How to Transition from Break/Fix to Managed Services and Recurring Revenue

Karl Palachuck, author, Cloud
Karl Palachuk, author, Cloud Services in a Month

Many partners have built a business based on break/fix work: trading dollars for hours. Break/fix is a great business model, but in the era of Cloud Services, there’s a much better alternative—managed services and recurring revenue.

The big question is, how do you make the move from break/fix to managed services (and recurring revenue)? Do the “managed services two-step”!

How to make the transition

The most important thing is to realize that managed service is not simply a pricing model. It’s very difficult to take clients who are addicted to reactive service and convince them to move to a flat-fee pricing model.

The first step is to get clients to commit to ongoing maintenance-based support. That means you make sure their machines are always patched and updated. You manually install every patch and update from Microsoft, Adobe, Dell, HP and everyone else. And you bill them for it!

A maintenance-focused business is a great mid-way between break/fix and managed service. The most important feature is that you move both patching and invoicing to earlier in the process.

Diagram One shows the flow of events in a classic break/fix business model.

As you can see, the defining factors of a break/fix relationship are that: 1) Something has to break in order for you to make money; 2) The client is guaranteed downtime; 3) You get paid at the end, potentially 30 days later.

When you make the switch to a maintenance-focused model, you are still technically break/fix, except you’re being paid to do the important work that keeps things from breaking. See Diagram Two.

With the maintenance-focused model, you apply all patches, fixes, and updates to all hardware and software every month. This monthly maintenance is easy to talk clients into, and is obviously in their best interest.
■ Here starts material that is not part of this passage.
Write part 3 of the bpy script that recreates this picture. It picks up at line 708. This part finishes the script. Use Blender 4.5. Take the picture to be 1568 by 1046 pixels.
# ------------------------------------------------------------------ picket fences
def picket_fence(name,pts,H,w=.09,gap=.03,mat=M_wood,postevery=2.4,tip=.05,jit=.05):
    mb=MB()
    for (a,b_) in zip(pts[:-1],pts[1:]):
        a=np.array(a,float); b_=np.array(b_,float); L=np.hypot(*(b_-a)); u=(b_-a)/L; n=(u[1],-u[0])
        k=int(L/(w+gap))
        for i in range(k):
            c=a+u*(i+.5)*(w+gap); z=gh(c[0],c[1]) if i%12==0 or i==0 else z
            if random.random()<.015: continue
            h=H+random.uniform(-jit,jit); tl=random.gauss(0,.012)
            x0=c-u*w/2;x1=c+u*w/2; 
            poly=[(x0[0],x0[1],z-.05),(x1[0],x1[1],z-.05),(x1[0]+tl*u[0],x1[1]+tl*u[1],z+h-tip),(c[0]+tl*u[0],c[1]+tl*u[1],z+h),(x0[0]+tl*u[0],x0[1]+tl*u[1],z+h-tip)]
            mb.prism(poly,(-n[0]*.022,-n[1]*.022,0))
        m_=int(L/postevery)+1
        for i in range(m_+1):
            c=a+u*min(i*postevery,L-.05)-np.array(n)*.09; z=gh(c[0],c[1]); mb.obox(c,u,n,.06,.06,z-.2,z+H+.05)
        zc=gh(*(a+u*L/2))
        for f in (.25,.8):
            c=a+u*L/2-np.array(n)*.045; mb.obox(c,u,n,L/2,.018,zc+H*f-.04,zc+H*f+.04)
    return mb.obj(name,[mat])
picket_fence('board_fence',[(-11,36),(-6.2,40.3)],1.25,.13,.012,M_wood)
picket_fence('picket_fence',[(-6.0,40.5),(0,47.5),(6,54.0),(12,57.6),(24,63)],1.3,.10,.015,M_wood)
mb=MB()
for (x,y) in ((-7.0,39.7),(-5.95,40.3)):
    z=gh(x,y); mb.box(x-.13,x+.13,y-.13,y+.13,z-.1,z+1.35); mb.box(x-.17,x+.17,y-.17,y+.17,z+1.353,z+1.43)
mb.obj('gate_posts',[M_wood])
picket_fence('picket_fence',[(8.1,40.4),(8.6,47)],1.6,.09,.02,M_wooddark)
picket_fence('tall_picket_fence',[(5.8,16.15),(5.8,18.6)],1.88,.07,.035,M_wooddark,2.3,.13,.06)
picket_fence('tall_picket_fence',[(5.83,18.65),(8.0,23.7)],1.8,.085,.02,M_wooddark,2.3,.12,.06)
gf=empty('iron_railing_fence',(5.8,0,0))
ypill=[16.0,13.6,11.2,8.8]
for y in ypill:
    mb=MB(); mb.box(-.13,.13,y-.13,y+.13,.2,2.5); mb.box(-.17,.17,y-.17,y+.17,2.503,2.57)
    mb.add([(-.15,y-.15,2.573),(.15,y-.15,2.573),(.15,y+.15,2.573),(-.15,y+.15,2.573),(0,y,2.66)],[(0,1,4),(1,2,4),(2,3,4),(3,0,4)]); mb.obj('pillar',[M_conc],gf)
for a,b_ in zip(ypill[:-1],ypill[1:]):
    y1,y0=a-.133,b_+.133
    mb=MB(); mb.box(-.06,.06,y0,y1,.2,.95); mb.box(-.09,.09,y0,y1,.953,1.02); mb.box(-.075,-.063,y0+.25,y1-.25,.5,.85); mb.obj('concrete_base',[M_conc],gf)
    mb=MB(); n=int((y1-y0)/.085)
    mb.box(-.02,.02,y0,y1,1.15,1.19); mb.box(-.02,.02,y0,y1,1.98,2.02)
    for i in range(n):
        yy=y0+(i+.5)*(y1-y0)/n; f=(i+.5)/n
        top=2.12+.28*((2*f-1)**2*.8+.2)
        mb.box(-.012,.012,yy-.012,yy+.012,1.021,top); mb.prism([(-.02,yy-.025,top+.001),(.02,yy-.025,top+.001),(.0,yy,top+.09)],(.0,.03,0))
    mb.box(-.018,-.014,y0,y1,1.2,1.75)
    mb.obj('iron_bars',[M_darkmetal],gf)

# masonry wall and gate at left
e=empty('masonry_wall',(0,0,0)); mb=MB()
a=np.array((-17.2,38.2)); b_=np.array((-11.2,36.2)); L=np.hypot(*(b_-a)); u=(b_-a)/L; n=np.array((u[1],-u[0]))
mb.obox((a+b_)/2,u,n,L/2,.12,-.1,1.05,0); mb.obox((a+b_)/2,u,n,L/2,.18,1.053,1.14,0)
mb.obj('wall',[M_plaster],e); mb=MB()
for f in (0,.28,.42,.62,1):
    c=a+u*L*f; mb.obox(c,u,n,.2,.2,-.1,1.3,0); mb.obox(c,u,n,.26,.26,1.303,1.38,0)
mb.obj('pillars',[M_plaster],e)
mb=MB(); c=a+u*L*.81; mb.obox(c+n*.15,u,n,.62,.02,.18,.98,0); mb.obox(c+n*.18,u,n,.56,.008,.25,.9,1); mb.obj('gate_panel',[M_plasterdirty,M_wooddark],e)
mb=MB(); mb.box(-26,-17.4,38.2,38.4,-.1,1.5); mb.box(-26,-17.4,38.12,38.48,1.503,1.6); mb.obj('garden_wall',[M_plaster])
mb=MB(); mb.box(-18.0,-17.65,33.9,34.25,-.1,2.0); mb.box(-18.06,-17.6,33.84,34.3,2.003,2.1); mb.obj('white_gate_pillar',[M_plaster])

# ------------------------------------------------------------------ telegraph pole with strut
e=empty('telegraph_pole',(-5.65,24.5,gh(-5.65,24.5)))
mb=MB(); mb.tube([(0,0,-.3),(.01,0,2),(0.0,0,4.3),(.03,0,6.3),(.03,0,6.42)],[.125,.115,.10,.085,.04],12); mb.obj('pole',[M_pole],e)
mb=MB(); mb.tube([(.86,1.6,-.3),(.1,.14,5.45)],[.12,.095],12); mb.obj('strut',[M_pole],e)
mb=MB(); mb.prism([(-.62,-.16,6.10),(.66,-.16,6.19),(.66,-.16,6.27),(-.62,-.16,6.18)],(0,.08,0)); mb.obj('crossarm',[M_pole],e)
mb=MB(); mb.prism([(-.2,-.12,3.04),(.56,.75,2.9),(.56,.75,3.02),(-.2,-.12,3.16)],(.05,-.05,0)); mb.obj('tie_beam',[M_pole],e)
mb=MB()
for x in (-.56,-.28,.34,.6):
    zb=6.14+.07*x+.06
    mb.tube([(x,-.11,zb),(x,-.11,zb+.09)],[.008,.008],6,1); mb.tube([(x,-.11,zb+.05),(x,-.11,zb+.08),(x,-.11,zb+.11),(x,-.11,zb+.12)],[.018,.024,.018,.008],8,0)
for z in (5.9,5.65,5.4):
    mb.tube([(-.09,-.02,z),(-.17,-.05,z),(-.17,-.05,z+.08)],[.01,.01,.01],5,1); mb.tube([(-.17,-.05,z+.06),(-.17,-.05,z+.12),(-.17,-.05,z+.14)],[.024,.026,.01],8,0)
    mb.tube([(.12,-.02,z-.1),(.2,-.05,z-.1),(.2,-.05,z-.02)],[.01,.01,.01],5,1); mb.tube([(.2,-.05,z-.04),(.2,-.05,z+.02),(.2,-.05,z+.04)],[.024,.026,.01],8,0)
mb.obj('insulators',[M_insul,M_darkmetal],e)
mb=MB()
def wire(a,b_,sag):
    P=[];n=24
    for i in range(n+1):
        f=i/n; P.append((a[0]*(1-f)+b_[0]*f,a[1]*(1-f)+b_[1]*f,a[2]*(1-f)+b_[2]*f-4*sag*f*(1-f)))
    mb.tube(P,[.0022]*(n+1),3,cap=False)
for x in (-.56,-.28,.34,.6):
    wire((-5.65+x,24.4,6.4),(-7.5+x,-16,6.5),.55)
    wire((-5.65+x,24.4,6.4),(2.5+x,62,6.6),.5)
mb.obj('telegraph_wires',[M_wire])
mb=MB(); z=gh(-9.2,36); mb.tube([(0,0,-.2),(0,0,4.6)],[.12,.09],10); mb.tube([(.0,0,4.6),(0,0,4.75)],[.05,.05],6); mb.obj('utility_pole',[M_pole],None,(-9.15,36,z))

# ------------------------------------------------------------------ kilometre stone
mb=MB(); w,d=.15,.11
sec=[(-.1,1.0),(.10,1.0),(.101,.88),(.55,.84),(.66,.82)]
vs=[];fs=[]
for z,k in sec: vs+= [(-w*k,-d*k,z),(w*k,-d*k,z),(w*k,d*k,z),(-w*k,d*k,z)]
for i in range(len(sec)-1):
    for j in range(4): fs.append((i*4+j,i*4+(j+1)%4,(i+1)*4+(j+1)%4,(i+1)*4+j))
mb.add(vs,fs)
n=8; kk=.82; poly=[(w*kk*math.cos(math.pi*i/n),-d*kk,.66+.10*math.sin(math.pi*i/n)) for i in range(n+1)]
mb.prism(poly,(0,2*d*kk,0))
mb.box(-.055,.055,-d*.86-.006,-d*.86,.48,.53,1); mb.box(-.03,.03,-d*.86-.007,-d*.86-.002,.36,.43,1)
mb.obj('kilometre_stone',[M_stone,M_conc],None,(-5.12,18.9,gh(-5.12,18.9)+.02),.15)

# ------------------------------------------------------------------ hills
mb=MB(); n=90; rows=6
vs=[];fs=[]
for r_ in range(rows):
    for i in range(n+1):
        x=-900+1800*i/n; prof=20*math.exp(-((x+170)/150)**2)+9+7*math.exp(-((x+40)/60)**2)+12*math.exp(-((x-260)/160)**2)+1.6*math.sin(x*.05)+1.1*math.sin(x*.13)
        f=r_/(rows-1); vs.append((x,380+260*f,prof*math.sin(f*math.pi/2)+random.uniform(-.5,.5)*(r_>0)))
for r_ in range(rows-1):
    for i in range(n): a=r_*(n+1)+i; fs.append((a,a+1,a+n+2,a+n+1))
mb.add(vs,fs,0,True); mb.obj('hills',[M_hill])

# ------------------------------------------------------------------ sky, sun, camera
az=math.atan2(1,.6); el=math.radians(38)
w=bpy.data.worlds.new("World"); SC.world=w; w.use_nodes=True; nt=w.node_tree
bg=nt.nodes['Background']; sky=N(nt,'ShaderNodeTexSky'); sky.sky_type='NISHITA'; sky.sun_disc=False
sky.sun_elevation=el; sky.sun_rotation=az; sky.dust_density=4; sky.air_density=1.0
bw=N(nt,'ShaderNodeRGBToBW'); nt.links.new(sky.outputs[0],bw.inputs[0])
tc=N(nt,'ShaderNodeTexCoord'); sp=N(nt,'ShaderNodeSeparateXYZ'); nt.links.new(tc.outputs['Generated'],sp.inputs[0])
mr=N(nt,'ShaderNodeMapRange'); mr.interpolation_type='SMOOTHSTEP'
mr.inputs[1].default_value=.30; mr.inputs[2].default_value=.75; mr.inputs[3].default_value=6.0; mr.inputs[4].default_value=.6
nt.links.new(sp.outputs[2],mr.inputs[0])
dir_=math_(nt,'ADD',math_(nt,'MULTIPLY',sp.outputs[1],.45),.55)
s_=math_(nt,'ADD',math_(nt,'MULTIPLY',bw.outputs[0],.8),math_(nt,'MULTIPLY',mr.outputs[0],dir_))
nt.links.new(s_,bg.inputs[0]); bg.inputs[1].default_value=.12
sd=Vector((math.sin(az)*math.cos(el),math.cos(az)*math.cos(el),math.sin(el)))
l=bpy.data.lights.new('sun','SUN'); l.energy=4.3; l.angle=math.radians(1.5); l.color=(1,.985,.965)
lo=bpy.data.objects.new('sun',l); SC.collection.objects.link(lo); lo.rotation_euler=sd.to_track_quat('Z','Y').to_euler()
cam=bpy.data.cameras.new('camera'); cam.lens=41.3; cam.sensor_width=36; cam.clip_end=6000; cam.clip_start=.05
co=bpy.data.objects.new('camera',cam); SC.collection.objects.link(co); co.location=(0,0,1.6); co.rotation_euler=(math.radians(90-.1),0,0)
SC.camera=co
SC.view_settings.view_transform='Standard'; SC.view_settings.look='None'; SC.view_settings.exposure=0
Note two important differences from the classic break/fix model. First, it moves a predictable amount of labor to the beginning of the cycle. And, because you’re working on an on-demand basis, you can invoice for the preventive maintenance right away. Note that this may or may not involve the use of an RMM (remote monitoring and management) tool.

Second, as the month proceeds, things might still break, but problems will be fewer and the invoice for them will be smaller. The overall effect is that you have moved your income earlier in the process and made it more predictable.

Juxtapose fixed costs with added value to convince your clients

Let’s say that monthly maintenance is one hour per month for a server or virtual server, and an average of fifteen minutes per desktop per month. You can estimate these costs and deliver them on a regular schedule.

With this model, the client enjoys more uptime. You probably make about the same amount of money, but you get the money sooner and have fewer “emergencies” over the course of the month.

While it’s hard to convince break/fix clients with erratic invoices to move to a flat-fee pricing model, it’s much easier to convince clients who have gotten used to a monthly preventive maintenance visit. These clients see the value of preventive maintenance because they have fewer problems.

Once clients get used to receiving regularly scheduled maintenance and paying for it, then it’s much easier to move them to a flat fee service plan. This makes their technology spending much more predictable. For you, it has the added benefit of getting paid in advance.

Hence, the managed service two-step. First maintenance, then managed service. You should also include as much as you can in the bundle so that the “additional invoices” are as small as possible.